At the launch event the sheriff principal said his proposal was not intended to involve legal aid being withdrawn from such actions, as happened in England & Wales.

Reducing liability

It is also recommended that a pursuer in a personal injury action should no longer run the risk of having to pay the defender’s expenses should the court action fail, except in very limited circumstances. This will remove the fear of individual pursuers having to pay a lot of money to the defender’s solicitors should they lose. Such a fear can result in good claims not being pursued.

This proposal would not apply where there has been fraud or an abuse of process; and where a pursuer fails to beat a sum tendered in settlement by a defender, the court should have a discretion to determine whether the pursuer acted reasonably in not accepting – failing which, liability to the defender should be limited to 75% of the damages awarded.
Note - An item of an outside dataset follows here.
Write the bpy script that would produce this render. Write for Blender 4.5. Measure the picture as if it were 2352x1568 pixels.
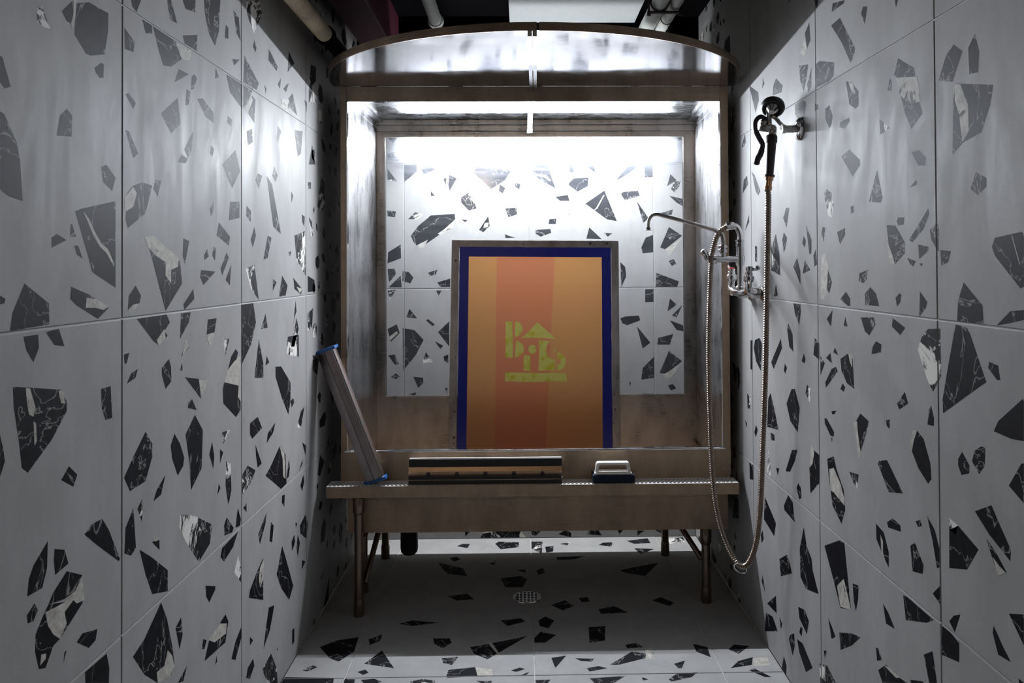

For commercial actions, recommendations are made to involve the judiciary in the management of expenses. Pilots for commercial actions are recommended for the introduction of a system of expenses management, with parties presenting proposed budgets at the outset of a case, and for the summary assessment of expenses. Such procedures should enable a commercial litigant to assess the benefits of proceeding with a litigation in the full knowledge of what the expenses might be should the litigation be won or lost.

Sheriff Principal Taylor does not recommend the abolition of referral fees, paid by solicitors to insurance companies and others in return for cases being passed to them. The practice has been banned south of the border, but the sheriff principal believes that the practice is not being abused in Scotland, it increases access to justice where for example a legal firm has links with a trade union and acts for its members, and it would be inconsistent to ban payment in cash but not in kind.

Consequences

In his foreword, Sheriff Principal Taylor comments: "If there is one lesson to be learned in this jurisdiction from the various attempts to reform the issue of legal costs in England & Wales, it is that predicting how lawyers will react when the financial dynamics and incentives are altered is very difficult." He therefore recommends pilot schemes and ongoing monitoring by the new Scottish Civil Justice Council, with rapid action to correct any damaging unintended consequences.

Concluding his presentation, he added: “Court action is always going to be stressful for litigants. Much of the stress is a fear of the unknown: 'Will I win my case, and if I don’t, what will it cost me?' Apart from the success or otherwise of the action, the most significant unknown is the size of the legal bill which will land at the unsuccessful litigant’s door. I believe that the recommendations in this report, if implemented, will go a long way to reduce that stress and thus remove barriers which presently deny access to justice for all.”